Nell’intervista rilasciata recentemente a ilsussidiario.net, Jacques Attali manifesta ottimismo sulla capacità della società francese di far valere il modello basato sull’affermazione dell’identità nazionale anche nei confronti delle comunità musulmane che hanno messo radici Oltralpe. In realtà, prendendo in esame le dinamiche in atto nel Paese, è legittimo esprimere più di una perplessità su tale sguardo ottimistico. La promessa di uguaglianza e di “pari opportunità” sottesa al modello sostanzialmente assimilazionista proposto dalla Francia non è stata mantenuta, e le comunità musulmane, in particolare le seconde e terze generazioni, hanno fatto i conti con una realtà fatta di grandi dislivelli relativamente al successo scolastico, all’accesso all’università e al mondo del lavoro, alle condizioni abitative. Le rivolte che hanno incendiato le banlieues, ma anche altri ricorrenti sintomi di disagio sociale, ne sono la testimonianza eloquente.



Un fenomeno parallelo ma che in più di un’occasione si incrocia con la dinamica appena descritta è la crescente influenza esercitata dalle correnti radicali dell’islam sui musulmani di Francia, che rifiutano il modello fondato sulla laïcité, che prevede la rigida separazione tra religione e politica e concepisce la fede come una dimensione totalmente privata e priva di effetti sulla vita pubblica. Alcuni episodi sono altamente indicativi: il rifiuto da parte di cittadini musulmani di far visitare le loro mogli da ginecologi maschi negli ospedali, la richiesta di riservare per un giorno alla settimana alle sole donne l’ingresso alle piscine pubbliche di alcuni comuni, il rifiuto di stringere la mano a colleghi maschi da parte di alcune donne islamiche. Atteggiamenti che destano preoccupazione anche all’interno delle comunità musulmane, tanto che il rettore della Grande moschea di Parigi, Dalil Boubakeur, ha denunciato i rischi di una “talibanizzazione” dell’islam francese, che conta più di 4 milioni di fedeli.
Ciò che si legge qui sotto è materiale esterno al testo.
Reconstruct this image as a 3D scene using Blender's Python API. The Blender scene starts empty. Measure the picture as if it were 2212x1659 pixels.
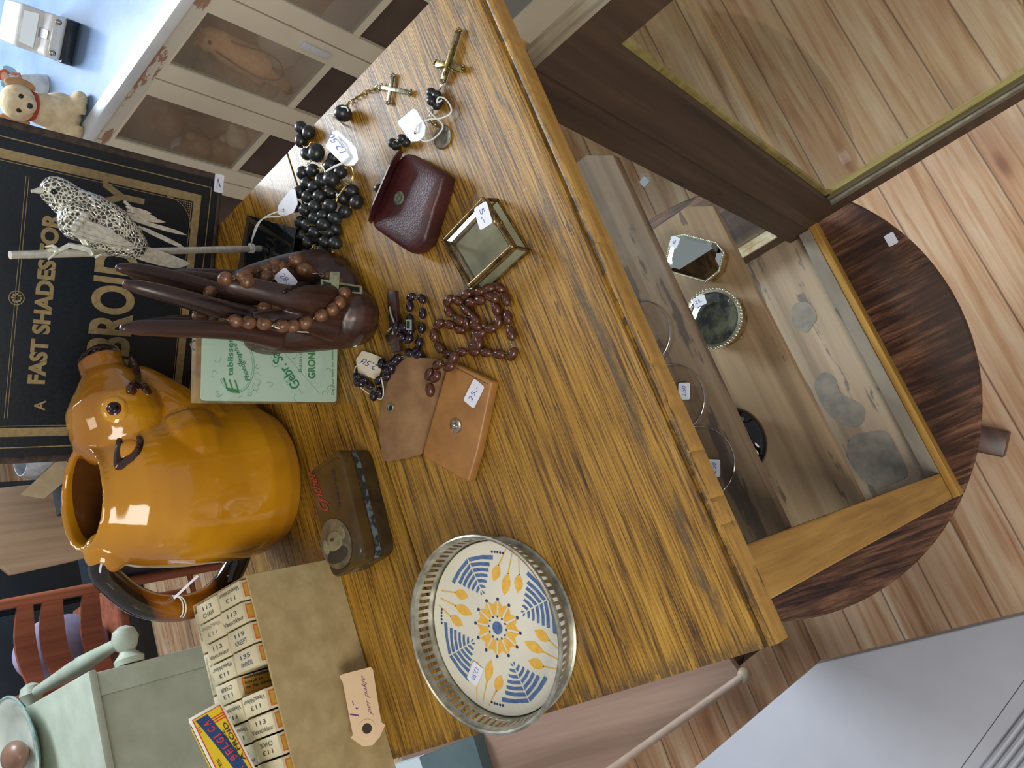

Di fronte a una realtà così contraddittoria e carica di tensioni, il presidente della repubblica Nicholas Sarkozy sta cercando di giocare la carta di una nuova laïcité. Il capo dell’Eliseo è convinto che si debba riconoscere il ruolo che le esperienze religiose svolgono sia a livello individuale sia a livello sociale, nel quadro di un sistema di valori condivisi. E parla di “laicità positiva”, non in opposizione ma in armonia con le esperienze religiose presenti nella società francese. Non mancano coloro che criticano questa posizione denunciando il pericolo di una strumentalizzazione da parte del radicalismo islamico che potrebbe farne il cavallo di Troia per una più efficace penetrazione all’interno della società. Altri invece sottolineano la lungimiranza della proposta di Sarkozy, che con questa strategia si propone di neutralizzare proprio i nemici più accaniti della separazione tra spazio privato e spazio pubblico dell’esperienza religiosa.



I prossimi mesi diranno se la scommessa del presidente risulterà vincente, ma certamente essa va considerata un interessante tentativo di superare le secche di un modello assimilazionista che ha da tempo manifestato i suoi limiti, palesando l’incapacità di fronteggiare efficacemente le sfide provenienti dal crescente radicamento dell’islam nella terra che ha partorito i valori dell’universalismo repubblicano.